Not only did this lead to a dramatic peak in violence, but it also gave birth to a massive displacement of thousands of inhabitants from the region.

Crime groups freely blockaded highways and disrupted commercial and industrial activities, sending economic productivity into a tailspin and investors hot-footing it for more stable grounds.

And to make for a perfect social and political storm, education workers, egged on by unfulfilled promises from the federal government and delays in the payments of their salaries, also began to protest, blocking vital rail lines and stalling millions of dollars in product transports.

To be fair, not all of the brewing crisis was of Aureoles Conejo’s own making. Drug lords had been staking out territory in Michoacán and teachers had been fighting for economic and partisan power long before he became governor.

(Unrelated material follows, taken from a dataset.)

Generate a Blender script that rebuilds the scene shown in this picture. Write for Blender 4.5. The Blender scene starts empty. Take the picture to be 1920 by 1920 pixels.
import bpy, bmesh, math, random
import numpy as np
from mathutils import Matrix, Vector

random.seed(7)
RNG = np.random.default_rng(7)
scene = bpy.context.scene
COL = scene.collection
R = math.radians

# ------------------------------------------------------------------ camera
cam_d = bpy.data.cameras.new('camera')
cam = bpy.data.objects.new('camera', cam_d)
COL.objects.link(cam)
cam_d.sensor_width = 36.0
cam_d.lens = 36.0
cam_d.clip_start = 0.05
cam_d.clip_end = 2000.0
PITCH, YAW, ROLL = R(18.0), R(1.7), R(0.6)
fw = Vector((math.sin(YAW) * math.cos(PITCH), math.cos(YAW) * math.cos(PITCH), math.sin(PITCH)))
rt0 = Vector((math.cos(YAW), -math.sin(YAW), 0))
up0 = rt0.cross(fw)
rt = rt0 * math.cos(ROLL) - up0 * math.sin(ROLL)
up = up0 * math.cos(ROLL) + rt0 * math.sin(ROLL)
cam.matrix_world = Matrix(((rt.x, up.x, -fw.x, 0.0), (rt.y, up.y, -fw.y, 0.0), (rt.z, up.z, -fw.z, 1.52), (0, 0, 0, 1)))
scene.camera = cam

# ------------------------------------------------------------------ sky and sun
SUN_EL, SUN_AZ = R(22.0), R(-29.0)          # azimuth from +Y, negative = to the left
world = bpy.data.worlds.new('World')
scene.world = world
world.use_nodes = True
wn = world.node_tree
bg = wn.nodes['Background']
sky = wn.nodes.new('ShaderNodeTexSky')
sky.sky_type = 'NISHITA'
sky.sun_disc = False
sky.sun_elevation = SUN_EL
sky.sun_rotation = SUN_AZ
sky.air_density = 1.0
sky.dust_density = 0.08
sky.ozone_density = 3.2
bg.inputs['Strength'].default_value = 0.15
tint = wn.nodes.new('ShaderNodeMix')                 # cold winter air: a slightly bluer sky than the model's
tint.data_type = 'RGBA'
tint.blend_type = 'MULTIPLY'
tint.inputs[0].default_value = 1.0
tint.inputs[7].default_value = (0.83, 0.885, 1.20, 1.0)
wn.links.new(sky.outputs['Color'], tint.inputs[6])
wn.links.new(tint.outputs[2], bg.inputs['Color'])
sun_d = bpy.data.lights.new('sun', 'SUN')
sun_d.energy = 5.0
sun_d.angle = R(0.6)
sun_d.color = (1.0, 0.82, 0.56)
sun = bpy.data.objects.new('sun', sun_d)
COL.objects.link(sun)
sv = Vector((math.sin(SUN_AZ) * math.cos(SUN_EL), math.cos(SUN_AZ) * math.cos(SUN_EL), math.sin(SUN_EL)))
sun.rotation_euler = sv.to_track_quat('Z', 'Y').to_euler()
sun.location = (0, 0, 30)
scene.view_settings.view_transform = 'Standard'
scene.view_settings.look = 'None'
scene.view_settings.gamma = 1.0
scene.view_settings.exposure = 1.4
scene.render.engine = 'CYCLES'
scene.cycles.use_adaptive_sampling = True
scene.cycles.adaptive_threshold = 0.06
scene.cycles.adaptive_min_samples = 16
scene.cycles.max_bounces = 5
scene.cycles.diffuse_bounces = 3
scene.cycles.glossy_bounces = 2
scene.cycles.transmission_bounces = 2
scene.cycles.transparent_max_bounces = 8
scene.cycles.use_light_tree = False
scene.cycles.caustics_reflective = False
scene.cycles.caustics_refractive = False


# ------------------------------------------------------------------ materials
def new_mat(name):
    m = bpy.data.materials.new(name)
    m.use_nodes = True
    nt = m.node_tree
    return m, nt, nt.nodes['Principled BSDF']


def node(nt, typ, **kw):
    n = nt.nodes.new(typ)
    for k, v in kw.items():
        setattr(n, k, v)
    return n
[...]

But he definitely helped to stir the pot by refusing to take any responsibility for the ensuing political storm.

And as a financial liquidity problem began to spiral the state into  fiscal cataclysm, Aureoles Conejo took the absurd approach of arguing that Michoacán’s finances were “perfectly healthy” and that the current situation had been generated from a previous outstanding deficit of some 7 billion pesos. He also claimed that the money was owed by the federal government and not the state.

In addition to all this, the Federal Superior Audit (ASF) is allegedly investigating the unexplained expenditure of 16 billion pesos by the current administration of the Michoacan, which to date Aureoles Conejo’s government has refused to respond to.

But the coup de grâce in Aureoles Conejo’s theater of folly was what might just constitute the final nail in his political coffin: In his last weeks in office, Aureoles Conejo decided to make a whirlwind trip to Europe — supposedly to present his case to international organizations regarding an alleged intervention by cartels in the June 6 gubernatorial elections, in which PRD candidate Carlos Herrera lost to Morena competitor Alfredo Bedolla Ramírez by a difference of 50,000 votes.

Given the timing and the pending crises back in Michoacán, many critics have said that the real purpose of the trip was a last hurray for the governor at the expense of the state’s taxpayers. 

In the end, it will be history that judges Aureoles Consejo’s tumultuous six-year term in office. But, for the most part, the people of Michoacán have already made up their minds on the matter.